WORK TO BE COMPLETED:
The material below has pictures in it. Set down only the lines from the line containing "Write a Blender" through the line containing "COL = S.collection", word for word, and leave the pictures behind.

>>>>

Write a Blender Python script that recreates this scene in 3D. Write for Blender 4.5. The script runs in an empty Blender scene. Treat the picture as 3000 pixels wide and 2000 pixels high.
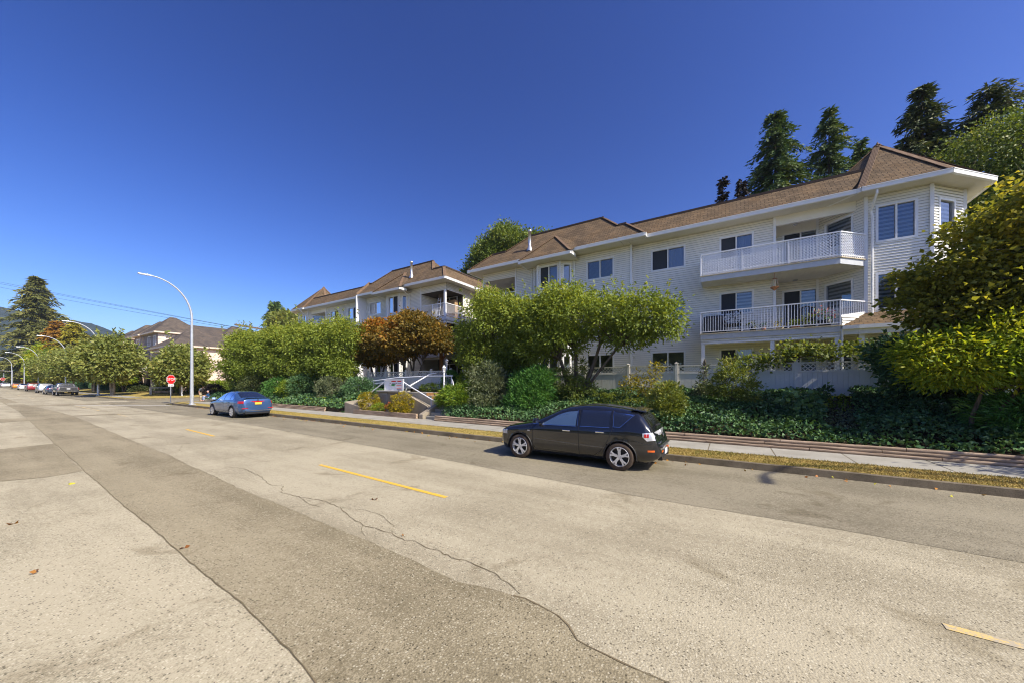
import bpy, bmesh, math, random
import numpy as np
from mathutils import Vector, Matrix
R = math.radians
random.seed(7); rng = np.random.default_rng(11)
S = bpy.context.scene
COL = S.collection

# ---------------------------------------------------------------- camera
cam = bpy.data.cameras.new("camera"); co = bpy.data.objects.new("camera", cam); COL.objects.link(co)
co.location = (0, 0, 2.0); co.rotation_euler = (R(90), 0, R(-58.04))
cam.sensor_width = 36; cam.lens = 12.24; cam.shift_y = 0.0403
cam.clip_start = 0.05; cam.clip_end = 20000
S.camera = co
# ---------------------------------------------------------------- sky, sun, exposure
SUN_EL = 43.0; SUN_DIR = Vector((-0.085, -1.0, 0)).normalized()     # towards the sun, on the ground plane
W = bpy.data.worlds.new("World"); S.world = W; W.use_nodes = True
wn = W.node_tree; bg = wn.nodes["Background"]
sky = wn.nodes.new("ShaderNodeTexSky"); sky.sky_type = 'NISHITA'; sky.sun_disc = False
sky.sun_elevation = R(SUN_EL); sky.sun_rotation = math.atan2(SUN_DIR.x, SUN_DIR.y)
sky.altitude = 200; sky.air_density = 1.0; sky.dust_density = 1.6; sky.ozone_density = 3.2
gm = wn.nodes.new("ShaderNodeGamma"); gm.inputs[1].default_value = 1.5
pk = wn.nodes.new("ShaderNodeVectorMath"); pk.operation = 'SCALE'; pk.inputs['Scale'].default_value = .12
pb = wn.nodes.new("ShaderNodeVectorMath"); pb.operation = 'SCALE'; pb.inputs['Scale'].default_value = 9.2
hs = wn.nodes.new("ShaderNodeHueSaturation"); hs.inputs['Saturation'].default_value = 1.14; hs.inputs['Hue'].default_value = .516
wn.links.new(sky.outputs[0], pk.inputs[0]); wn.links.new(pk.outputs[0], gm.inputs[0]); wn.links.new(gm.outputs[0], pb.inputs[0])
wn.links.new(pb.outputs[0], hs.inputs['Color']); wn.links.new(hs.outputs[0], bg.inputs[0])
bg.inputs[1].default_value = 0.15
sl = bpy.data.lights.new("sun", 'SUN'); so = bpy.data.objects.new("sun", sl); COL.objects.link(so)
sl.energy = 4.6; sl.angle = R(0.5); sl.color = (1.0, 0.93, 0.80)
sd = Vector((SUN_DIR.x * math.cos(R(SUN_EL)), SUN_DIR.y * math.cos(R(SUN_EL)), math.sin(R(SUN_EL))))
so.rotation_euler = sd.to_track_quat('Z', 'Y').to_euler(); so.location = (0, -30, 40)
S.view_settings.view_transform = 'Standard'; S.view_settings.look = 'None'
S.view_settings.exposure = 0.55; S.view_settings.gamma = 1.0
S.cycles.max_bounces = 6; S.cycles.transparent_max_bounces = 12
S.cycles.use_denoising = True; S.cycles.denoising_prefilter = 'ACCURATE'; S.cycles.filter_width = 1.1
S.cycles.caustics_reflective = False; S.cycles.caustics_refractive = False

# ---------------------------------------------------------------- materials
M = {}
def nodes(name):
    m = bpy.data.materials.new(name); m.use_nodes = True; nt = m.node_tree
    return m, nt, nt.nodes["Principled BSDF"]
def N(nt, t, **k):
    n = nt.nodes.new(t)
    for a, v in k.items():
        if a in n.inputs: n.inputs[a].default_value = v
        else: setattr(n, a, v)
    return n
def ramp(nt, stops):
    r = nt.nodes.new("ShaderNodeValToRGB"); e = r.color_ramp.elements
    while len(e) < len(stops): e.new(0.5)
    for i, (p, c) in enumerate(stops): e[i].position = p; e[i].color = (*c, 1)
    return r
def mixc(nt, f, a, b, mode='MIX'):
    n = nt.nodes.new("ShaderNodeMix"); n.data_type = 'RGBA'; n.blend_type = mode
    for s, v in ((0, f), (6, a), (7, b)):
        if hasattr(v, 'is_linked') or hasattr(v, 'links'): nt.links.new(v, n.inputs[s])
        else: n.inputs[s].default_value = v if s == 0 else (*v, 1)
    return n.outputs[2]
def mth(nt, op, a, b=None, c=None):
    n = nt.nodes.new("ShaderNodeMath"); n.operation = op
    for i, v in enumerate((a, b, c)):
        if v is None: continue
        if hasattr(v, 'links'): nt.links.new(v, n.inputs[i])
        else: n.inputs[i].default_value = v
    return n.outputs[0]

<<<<
>>>>

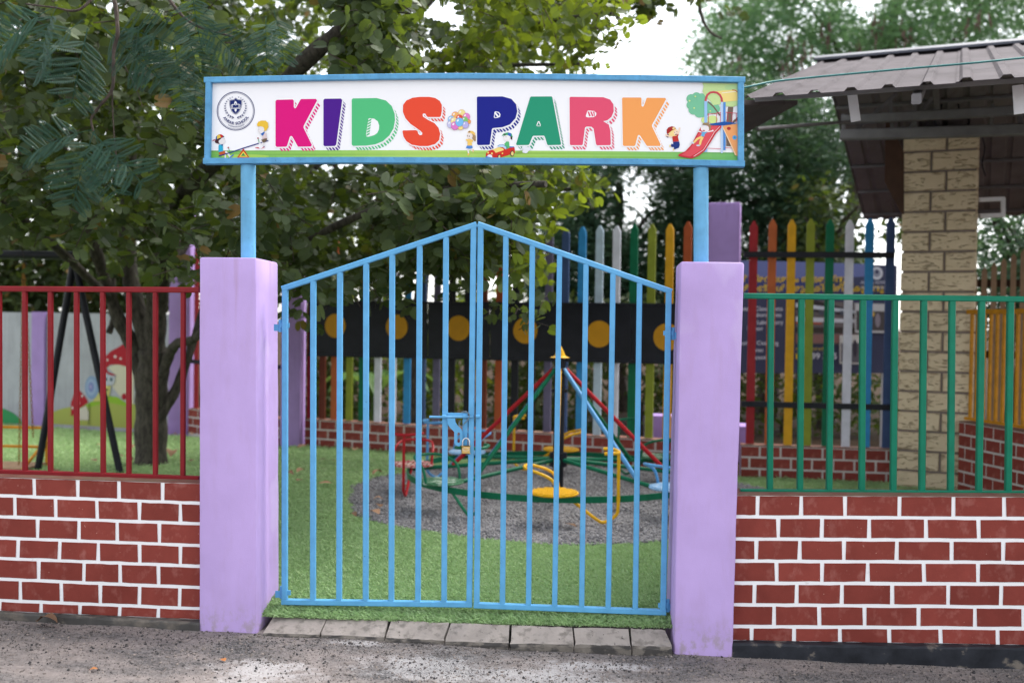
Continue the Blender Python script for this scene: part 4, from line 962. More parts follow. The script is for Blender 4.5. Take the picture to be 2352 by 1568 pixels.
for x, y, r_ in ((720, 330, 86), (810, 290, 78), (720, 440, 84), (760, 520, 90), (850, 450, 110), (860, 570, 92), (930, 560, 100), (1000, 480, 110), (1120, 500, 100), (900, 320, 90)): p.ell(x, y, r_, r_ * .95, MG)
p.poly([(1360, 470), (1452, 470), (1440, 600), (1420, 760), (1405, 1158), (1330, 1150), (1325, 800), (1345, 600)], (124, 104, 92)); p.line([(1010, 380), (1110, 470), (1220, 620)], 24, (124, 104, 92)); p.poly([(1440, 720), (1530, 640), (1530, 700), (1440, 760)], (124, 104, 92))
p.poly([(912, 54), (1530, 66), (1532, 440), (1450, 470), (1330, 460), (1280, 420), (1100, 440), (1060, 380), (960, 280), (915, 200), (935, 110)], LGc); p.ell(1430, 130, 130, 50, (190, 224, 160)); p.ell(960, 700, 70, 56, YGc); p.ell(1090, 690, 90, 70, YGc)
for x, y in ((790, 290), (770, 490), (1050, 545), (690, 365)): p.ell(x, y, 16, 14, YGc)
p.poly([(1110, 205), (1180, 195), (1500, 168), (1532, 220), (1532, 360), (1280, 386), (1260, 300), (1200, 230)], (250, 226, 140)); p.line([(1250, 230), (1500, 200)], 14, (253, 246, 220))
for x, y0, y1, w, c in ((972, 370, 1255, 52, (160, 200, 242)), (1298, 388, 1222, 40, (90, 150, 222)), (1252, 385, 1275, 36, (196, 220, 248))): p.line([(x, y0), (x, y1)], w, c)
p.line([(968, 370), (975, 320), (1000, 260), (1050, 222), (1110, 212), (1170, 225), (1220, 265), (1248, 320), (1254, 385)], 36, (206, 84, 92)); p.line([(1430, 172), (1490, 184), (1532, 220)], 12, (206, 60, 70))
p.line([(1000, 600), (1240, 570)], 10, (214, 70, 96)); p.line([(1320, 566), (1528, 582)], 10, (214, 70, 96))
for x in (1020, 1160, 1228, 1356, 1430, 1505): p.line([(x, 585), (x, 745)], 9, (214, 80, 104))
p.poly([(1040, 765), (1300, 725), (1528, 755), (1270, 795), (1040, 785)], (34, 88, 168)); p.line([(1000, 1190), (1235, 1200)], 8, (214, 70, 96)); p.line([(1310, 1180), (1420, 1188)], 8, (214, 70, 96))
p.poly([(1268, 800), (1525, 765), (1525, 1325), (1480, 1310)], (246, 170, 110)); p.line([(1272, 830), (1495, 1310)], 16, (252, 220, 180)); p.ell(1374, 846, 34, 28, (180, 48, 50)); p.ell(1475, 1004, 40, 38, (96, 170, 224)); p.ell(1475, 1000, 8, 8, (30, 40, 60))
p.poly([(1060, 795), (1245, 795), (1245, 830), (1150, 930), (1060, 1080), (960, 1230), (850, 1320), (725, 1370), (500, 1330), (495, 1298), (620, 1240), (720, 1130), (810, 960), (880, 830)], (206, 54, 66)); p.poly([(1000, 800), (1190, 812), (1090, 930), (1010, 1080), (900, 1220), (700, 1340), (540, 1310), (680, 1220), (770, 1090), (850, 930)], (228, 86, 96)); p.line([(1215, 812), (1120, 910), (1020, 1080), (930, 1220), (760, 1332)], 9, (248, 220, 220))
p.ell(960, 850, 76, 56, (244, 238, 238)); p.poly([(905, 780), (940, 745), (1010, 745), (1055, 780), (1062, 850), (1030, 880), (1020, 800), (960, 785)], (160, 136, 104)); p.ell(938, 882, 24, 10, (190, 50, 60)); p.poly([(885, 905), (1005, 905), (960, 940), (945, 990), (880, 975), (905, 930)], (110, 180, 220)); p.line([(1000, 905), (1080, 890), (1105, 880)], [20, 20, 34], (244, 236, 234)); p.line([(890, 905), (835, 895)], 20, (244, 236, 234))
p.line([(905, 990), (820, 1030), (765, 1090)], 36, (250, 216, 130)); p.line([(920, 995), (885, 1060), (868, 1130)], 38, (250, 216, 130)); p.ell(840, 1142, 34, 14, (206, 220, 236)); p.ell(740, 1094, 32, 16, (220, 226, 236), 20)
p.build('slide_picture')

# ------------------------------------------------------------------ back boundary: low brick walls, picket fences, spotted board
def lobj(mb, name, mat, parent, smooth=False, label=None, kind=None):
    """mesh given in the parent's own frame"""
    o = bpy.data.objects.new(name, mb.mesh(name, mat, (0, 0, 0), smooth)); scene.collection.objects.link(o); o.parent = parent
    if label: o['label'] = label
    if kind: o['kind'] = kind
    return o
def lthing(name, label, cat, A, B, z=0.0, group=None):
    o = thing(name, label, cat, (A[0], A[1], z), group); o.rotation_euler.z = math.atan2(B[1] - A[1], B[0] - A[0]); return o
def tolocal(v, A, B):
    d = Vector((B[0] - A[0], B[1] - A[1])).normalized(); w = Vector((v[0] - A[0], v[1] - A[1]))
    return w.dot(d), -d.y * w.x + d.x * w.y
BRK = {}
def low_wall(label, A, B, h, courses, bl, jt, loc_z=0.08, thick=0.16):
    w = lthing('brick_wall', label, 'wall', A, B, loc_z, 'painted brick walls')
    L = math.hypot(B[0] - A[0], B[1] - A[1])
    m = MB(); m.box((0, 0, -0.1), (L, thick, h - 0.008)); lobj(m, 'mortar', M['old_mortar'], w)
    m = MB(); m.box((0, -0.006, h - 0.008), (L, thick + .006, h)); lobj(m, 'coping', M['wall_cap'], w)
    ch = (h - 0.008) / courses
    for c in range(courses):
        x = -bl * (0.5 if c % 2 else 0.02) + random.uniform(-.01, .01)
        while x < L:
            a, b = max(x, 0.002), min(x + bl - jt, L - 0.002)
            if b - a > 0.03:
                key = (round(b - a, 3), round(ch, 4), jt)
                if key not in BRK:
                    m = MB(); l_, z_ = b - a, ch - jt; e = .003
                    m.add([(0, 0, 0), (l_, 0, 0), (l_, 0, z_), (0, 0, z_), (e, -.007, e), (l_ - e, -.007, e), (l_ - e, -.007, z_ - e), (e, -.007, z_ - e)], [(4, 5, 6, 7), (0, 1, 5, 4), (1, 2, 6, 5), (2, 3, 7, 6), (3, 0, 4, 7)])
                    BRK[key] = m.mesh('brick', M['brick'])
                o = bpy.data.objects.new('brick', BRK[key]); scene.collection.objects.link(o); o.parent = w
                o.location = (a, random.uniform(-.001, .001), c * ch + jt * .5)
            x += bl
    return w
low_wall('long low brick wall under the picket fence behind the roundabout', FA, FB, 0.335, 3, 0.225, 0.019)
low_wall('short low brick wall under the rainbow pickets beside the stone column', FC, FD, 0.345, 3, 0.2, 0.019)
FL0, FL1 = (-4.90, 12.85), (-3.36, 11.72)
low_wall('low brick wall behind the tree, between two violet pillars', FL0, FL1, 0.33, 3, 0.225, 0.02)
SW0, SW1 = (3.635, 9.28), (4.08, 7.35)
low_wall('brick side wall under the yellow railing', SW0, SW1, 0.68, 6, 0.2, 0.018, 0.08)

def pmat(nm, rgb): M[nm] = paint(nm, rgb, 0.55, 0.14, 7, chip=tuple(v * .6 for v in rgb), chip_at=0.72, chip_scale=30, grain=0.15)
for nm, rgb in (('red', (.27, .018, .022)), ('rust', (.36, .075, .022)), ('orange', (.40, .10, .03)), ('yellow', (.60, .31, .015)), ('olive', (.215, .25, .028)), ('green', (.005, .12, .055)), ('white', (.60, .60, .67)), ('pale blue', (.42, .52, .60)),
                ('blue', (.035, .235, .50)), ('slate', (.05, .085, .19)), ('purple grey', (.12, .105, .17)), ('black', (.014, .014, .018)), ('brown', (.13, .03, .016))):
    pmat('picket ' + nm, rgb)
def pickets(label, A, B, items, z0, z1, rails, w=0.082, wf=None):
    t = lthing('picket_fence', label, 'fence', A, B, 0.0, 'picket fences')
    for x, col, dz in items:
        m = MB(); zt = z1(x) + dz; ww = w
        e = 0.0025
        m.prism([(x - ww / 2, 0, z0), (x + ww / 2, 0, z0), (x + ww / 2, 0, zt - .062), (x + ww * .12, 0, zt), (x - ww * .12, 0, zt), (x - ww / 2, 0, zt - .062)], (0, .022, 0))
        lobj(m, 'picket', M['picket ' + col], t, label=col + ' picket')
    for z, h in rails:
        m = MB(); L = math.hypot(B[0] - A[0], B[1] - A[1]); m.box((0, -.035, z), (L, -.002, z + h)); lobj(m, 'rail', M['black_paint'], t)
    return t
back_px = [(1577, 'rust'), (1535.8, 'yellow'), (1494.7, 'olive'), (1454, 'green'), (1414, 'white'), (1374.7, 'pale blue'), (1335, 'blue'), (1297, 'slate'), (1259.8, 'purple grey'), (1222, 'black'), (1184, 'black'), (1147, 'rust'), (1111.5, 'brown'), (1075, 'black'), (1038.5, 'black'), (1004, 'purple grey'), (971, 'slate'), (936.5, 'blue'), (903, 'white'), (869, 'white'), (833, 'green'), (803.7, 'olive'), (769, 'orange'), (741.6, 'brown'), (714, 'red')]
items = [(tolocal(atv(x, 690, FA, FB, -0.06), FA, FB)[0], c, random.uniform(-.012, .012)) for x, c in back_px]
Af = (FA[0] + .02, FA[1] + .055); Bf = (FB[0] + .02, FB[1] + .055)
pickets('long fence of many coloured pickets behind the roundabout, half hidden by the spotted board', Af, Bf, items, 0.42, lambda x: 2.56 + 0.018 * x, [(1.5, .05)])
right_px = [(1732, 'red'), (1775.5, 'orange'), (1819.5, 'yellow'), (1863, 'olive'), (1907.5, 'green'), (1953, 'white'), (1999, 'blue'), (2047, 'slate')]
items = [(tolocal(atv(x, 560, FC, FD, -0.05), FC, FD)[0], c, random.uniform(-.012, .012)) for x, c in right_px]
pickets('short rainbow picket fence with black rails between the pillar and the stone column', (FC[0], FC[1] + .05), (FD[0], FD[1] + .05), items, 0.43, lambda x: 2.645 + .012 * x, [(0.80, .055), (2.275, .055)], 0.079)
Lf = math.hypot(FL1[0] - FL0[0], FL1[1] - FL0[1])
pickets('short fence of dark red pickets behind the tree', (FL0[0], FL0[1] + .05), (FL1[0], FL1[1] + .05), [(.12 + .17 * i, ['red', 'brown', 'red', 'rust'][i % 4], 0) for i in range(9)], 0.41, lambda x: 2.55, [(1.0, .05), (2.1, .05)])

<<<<

SOLUTION TO THE PROBLEM:
Write a Blender Python script that recreates this scene in 3D. Write for Blender 4.5. The script runs in an empty Blender scene. Treat the picture as 3000 pixels wide and 2000 pixels high.
import bpy, bmesh, math, random
import numpy as np
from mathutils import Vector, Matrix
R = math.radians
random.seed(7); rng = np.random.default_rng(11)
S = bpy.context.scene
COL = S.collection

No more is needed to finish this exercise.